What it takes to get caviar to your plate
To put matters in perspective: just six weeks after it hatches, a naturally raised chicken is already plump enough for the deep fryer. Spring lambs generally check out at the same tender age, pigs seldom make it to 10 months, and steers are usually converted into rib-eyes before the age of two. But it takes a farmer of nearly indomitable patience to raise sturgeon that—even at their friskiest—will not be rushed into producing caviar until they are six or seven years old.

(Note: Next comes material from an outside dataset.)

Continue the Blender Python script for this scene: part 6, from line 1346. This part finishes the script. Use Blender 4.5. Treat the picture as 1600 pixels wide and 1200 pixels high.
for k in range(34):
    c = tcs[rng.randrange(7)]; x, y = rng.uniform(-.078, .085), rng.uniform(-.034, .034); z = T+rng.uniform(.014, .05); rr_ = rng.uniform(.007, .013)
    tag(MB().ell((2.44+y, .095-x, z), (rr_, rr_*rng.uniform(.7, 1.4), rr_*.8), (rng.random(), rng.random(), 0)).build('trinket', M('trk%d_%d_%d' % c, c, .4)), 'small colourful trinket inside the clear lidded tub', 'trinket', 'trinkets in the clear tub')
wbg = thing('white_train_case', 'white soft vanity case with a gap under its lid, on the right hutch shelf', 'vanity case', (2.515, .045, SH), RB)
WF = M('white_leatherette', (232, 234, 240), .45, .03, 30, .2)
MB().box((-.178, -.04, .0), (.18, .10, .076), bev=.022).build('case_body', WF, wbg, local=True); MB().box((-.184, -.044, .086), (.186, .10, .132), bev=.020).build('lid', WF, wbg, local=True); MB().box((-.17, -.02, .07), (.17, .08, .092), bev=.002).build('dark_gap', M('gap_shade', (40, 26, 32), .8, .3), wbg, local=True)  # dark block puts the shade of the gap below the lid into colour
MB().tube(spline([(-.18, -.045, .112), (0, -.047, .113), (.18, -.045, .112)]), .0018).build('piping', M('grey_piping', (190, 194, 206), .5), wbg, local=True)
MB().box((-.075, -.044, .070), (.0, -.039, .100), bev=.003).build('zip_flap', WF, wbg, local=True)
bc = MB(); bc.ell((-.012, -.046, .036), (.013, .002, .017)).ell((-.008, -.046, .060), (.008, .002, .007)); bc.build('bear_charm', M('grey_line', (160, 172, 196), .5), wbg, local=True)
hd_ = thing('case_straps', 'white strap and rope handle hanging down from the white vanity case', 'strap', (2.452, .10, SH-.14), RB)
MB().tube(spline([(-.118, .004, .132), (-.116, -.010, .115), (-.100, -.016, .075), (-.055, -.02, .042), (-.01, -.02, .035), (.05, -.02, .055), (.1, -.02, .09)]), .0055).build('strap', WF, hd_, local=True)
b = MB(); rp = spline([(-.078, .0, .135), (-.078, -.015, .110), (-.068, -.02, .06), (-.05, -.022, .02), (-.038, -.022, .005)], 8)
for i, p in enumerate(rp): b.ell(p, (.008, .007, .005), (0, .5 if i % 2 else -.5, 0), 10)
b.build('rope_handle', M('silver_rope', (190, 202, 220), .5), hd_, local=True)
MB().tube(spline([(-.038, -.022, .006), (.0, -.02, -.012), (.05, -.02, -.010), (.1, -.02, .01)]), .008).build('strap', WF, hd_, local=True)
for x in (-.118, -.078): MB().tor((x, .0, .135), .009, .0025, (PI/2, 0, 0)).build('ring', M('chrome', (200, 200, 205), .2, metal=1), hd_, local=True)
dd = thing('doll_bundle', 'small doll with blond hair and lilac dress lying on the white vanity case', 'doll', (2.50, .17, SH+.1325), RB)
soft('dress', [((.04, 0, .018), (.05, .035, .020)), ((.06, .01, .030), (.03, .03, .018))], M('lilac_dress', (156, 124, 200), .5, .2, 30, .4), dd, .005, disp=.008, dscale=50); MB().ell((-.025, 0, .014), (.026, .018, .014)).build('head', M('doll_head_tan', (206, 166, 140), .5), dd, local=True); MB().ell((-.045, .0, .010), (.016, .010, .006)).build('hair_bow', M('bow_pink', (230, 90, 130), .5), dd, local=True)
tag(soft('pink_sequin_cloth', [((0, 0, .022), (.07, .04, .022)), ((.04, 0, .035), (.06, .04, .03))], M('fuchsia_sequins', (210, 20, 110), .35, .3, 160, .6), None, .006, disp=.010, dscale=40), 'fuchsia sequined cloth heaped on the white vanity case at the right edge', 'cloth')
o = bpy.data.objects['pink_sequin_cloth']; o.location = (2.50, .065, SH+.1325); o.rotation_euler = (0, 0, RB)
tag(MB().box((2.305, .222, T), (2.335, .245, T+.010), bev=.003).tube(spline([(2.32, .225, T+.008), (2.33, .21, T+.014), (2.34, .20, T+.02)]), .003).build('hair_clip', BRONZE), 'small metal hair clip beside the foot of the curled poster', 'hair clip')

And they were not so lucky as that at Target Marine Hatcheries in Sechelt, on the Sunshine Coast of B.C. Not nearly. The ultrasound showed nothing going on in the ovaries of their seven-year-old sturgeons. No action, either, when they were eight, or nine—at which point concern was evolving to panic. “As long as the fish kept growing, we thought we were okay, but there were some concerns that we had sterile fish,” admits Justin Henry, general manager at Target Marine. “We changed a bunch of things—photo period [exposure to sunlight], environment, feed.”
Feed is an interesting issue: sturgeon apparently taste what they put in their mouths and spit out what they dislike. And if you think your toddler is impressively recalcitrant at this game, note that a sturgeon can survive without food for two years; the female can even reabsorb her own eggs as nutrition (which, needless to say, would be a frightful waste of caviar). Target Marine devised a mixture of dried herring and grain that keeps its sturgeon happy and plump. When combined with the inland operation’s capacity for filtering and recycling its own gravity-fed water, among other environmentally sound habits, it also allowed the farm to acquire organic certification. (It is the only caviar farm thus classified in North America.)
Finally, somewhere between the ages of 11 and 13, the mother sturgeons were ready to spawn. Alas, when a sturgeon does that, it coats its eggs with a layer of protective goo that is great for sticking them safely in place on the riverbed but tastes foul on a blini. Regrettably for the sturgeon, caviar must—like, say, Macduff—be from its mother’s womb untimely ripped. The exact right moment is determined by a combination of ultrasound and the harmless extraction of a few sample eggs. And then it’s curtains for mum.
She will then weigh around 135 kg. None of it is wasted. Sturgeon heads are sold at T&T Supermarkets, where Asians snap them up for soup. The spinal marrow is dried and turned into vesiga, a nearly forgotten delicacy that famously was shaved as garnish over the consommé Olga served as the second course of the last meal on the Titanic. The swim bladder is used to make isinglass for wine and beer. And at least one Chinese chef in Vancouver is experimenting with drying cartilaginous sturgeon fins to see if they might work as a substitute for those of the shark.
The flesh, meanwhile, is delicious—as firm and meaty as monkfish, with a much higher fat content. Then there are the three to five kilograms of eggs, which—after being rinsed, checked over by hand with tweezers, sorted into grades (with broken eggs removed), lightly salted, tinned and briefly matured— are finally ready to be enjoyed as caviar.
“I love it, I just love it,” Henry said, of the glorious product. “As soon as I see it, I start to evaluate. What’s the texture in the tin? How does it sit in the spoon? What are the aromas? Then you put it in your mouth. Let it sit on the tongue. Let it warm up, and release its saltiness and flavour.”
A few friends and I tried a slightly accelerated version of that routine at my house last week with Target Marine’s Northern Divine, which we compared to a couple of others I happily had on hand (some German-farmed oscietra sourced from Caviar House, in the U.K., and wild Ontario caviar from Caviar Direct, in Toronto). The Ontario product was pleasingly bracing and salty, but mushy. The oscietra had the most robust texture of individual egg. But Target Marine’s caviar was extremely close behind, with a slight greenish hue to its back eggs, and a lovely, clean flavour that banished all bad memories of the muddy qualities of early caviar aquaculture. You could even say it’s worth waiting for.